** start Provided data **

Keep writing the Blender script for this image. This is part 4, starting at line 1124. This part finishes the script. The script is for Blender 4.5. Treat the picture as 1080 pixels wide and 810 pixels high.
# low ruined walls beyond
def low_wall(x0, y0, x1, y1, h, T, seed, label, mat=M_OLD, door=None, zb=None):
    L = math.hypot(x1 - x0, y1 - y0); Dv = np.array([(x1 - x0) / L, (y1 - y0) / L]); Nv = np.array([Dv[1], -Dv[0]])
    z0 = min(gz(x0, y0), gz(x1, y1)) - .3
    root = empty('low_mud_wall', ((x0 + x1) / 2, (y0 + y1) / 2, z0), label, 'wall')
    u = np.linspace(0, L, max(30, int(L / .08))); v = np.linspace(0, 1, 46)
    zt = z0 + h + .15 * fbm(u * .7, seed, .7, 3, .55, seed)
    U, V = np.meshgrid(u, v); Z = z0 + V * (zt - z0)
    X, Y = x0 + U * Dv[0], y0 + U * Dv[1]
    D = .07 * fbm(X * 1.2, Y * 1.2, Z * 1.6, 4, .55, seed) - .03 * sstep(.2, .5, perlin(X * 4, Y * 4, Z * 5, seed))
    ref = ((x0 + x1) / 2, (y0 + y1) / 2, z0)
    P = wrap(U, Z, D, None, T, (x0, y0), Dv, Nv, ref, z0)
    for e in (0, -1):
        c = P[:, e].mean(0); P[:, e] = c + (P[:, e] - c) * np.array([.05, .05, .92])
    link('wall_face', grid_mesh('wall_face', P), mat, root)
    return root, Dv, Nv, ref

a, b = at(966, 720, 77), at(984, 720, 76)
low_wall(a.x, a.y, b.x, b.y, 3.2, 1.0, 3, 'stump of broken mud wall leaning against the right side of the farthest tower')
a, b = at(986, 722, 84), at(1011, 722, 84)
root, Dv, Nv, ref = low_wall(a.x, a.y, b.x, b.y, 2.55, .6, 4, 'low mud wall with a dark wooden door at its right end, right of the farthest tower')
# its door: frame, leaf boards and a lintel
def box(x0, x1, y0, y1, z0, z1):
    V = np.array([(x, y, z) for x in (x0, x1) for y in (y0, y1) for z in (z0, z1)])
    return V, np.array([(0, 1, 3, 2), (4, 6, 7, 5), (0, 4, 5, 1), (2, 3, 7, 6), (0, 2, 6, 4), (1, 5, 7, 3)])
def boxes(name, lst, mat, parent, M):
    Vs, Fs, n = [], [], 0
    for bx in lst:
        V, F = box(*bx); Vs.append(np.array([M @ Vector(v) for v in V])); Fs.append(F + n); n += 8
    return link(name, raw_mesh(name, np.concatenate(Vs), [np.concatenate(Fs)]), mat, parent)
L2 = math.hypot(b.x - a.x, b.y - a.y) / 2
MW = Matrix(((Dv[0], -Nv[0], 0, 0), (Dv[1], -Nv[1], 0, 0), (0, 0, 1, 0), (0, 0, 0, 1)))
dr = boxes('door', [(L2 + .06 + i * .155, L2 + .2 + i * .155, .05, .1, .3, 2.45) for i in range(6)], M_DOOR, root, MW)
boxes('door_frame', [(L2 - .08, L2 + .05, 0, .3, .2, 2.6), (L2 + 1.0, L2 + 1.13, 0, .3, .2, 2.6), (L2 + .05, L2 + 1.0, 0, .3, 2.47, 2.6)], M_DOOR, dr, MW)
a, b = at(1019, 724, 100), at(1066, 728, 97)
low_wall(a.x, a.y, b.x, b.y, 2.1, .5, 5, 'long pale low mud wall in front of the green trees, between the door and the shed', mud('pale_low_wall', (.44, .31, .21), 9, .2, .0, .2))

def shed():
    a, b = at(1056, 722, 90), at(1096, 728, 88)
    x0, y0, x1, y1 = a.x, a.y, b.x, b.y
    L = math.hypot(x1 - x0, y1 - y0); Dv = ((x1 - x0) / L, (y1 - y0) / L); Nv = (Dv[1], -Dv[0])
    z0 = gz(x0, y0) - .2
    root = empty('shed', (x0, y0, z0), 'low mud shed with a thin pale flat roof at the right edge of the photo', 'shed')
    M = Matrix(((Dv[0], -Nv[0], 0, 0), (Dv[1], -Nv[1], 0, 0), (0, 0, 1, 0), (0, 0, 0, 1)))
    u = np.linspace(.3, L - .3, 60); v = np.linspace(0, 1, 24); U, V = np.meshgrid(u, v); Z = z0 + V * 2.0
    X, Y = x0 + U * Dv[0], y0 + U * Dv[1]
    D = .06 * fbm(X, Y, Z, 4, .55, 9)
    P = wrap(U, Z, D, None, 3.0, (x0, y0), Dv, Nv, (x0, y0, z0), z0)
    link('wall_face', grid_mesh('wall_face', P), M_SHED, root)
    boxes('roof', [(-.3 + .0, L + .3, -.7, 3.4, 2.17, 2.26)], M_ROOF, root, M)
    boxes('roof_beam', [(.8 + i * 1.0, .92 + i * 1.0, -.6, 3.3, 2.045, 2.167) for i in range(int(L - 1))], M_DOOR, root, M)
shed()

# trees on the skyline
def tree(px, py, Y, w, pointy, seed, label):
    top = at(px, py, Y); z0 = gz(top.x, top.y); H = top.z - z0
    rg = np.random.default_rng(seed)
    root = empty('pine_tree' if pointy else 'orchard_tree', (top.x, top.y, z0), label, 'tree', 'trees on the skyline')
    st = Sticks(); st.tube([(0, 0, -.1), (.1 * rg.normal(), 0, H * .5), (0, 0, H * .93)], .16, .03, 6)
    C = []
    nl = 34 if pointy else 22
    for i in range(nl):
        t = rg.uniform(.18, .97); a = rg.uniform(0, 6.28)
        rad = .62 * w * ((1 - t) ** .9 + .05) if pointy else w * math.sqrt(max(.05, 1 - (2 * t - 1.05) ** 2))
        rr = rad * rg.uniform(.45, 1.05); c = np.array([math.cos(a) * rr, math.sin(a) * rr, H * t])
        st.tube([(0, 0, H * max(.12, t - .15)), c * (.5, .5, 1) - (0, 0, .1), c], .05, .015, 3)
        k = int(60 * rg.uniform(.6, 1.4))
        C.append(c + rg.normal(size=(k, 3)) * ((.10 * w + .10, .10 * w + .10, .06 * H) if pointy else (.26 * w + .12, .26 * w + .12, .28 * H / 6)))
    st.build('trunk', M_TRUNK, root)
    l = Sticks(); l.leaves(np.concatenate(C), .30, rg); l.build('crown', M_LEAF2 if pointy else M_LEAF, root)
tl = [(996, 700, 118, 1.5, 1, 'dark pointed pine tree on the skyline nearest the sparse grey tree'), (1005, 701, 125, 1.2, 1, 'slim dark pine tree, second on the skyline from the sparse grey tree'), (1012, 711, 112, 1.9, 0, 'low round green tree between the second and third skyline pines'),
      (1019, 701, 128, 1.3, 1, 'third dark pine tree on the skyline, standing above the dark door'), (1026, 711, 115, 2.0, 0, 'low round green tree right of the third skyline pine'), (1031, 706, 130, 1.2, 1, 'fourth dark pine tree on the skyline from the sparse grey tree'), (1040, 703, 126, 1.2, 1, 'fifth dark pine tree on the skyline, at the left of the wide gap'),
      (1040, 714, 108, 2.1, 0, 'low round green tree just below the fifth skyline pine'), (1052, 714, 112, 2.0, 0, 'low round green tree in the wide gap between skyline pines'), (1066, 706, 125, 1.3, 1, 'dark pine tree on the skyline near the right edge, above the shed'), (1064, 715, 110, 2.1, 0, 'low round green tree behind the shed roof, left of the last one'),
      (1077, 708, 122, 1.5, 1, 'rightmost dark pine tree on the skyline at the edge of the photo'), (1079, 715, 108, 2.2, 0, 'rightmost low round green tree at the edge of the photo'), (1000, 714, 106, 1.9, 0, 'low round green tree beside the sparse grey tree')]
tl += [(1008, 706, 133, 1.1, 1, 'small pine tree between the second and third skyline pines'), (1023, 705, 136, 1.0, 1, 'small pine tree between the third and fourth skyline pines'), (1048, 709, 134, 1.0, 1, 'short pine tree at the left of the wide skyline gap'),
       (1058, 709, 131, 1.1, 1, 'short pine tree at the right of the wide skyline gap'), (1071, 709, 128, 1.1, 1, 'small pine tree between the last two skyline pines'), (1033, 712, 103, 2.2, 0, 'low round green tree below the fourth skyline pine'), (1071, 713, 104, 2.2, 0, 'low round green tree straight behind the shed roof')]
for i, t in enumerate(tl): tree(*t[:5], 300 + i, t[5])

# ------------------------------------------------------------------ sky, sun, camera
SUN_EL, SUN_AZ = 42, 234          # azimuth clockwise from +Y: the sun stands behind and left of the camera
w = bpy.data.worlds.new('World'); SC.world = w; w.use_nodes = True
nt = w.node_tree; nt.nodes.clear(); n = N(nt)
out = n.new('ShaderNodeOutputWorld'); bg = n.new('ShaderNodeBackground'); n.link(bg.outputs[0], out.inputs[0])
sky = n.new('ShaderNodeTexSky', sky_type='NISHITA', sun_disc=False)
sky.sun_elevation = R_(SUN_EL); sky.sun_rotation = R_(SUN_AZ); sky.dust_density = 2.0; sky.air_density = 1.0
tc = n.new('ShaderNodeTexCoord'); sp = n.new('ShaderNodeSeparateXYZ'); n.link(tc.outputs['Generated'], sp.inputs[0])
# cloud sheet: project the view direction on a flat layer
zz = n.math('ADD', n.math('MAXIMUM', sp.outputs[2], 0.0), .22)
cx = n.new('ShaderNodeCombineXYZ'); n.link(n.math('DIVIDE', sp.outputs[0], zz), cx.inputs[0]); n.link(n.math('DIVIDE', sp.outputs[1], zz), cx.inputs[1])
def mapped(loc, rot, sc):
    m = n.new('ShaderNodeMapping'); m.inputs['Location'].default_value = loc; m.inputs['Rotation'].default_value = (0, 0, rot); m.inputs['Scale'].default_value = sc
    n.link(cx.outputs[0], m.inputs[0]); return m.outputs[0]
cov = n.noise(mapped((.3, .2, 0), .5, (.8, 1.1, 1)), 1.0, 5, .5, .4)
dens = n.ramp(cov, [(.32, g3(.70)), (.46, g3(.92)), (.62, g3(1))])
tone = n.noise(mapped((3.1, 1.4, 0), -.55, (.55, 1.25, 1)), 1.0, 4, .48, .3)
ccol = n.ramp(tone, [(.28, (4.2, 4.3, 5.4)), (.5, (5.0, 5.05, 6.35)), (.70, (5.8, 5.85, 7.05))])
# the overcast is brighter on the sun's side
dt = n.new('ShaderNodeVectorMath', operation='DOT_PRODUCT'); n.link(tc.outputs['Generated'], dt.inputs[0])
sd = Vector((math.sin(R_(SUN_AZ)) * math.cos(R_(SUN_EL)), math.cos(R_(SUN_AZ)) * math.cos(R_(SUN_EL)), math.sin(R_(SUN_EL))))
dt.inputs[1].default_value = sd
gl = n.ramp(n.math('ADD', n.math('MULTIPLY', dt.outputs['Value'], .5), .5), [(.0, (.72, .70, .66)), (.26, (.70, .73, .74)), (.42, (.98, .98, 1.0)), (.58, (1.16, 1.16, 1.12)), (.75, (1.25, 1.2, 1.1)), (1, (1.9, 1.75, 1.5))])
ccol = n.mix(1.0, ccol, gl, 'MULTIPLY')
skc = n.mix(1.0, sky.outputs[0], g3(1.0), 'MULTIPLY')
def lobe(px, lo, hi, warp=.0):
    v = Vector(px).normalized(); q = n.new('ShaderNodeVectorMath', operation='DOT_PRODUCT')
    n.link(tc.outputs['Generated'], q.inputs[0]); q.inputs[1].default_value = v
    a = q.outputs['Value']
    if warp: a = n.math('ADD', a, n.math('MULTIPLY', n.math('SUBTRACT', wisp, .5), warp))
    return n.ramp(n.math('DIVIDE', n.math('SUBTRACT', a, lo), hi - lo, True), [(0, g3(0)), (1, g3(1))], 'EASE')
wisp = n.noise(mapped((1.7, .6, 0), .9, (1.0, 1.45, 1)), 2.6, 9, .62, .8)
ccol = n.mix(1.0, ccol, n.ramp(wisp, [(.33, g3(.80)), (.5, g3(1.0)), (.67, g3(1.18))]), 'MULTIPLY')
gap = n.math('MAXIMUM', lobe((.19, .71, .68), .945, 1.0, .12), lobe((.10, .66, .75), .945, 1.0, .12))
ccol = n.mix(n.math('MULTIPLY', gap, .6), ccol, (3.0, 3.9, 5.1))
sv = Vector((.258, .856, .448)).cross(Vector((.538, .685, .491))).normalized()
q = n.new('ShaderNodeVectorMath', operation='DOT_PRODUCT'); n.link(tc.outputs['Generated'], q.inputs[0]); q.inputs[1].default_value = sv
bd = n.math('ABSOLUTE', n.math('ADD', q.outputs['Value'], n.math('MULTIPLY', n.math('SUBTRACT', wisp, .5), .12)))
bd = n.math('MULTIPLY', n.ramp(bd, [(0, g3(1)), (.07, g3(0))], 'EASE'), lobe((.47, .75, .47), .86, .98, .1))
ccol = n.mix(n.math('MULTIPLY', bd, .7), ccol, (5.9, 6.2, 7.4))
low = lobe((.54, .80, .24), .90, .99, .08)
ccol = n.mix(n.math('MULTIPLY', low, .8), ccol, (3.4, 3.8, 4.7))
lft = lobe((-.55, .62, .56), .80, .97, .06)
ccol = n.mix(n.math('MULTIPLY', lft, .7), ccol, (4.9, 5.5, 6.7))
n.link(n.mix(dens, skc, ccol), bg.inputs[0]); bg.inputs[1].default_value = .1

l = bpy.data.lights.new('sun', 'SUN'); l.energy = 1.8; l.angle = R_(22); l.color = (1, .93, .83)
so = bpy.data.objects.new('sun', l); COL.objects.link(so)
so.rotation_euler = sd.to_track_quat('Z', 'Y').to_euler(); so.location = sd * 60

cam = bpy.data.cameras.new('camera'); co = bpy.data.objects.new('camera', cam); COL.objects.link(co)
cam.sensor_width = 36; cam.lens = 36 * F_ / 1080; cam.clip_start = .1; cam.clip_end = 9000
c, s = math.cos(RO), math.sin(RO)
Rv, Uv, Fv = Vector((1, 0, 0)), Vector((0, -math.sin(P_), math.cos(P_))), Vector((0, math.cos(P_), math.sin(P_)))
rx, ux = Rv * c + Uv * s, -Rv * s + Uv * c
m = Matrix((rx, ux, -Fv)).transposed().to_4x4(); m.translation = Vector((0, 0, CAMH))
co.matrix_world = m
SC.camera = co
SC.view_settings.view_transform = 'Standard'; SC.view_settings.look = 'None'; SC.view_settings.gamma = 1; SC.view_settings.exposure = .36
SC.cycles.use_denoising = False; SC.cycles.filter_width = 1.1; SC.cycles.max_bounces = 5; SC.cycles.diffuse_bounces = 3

** end Provided data **

== Stated task ==
All lines from the beginning of the material above through the one with "return root, Dv, Nv, ref" need to be returned exactly; please return those and only those.

== Output ==
Keep writing the Blender script for this image. This is part 4, starting at line 1124. This part finishes the script. The script is for Blender 4.5. Treat the picture as 1080 pixels wide and 810 pixels high.
# low ruined walls beyond
def low_wall(x0, y0, x1, y1, h, T, seed, label, mat=M_OLD, door=None, zb=None):
    L = math.hypot(x1 - x0, y1 - y0); Dv = np.array([(x1 - x0) / L, (y1 - y0) / L]); Nv = np.array([Dv[1], -Dv[0]])
    z0 = min(gz(x0, y0), gz(x1, y1)) - .3
    root = empty('low_mud_wall', ((x0 + x1) / 2, (y0 + y1) / 2, z0), label, 'wall')
    u = np.linspace(0, L, max(30, int(L / .08))); v = np.linspace(0, 1, 46)
    zt = z0 + h + .15 * fbm(u * .7, seed, .7, 3, .55, seed)
    U, V = np.meshgrid(u, v); Z = z0 + V * (zt - z0)
    X, Y = x0 + U * Dv[0], y0 + U * Dv[1]
    D = .07 * fbm(X * 1.2, Y * 1.2, Z * 1.6, 4, .55, seed) - .03 * sstep(.2, .5, perlin(X * 4, Y * 4, Z * 5, seed))
    ref = ((x0 + x1) / 2, (y0 + y1) / 2, z0)
    P = wrap(U, Z, D, None, T, (x0, y0), Dv, Nv, ref, z0)
    for e in (0, -1):
        c = P[:, e].mean(0); P[:, e] = c + (P[:, e] - c) * np.array([.05, .05, .92])
    link('wall_face', grid_mesh('wall_face', P), mat, root)
    return root, Dv, Nv, ref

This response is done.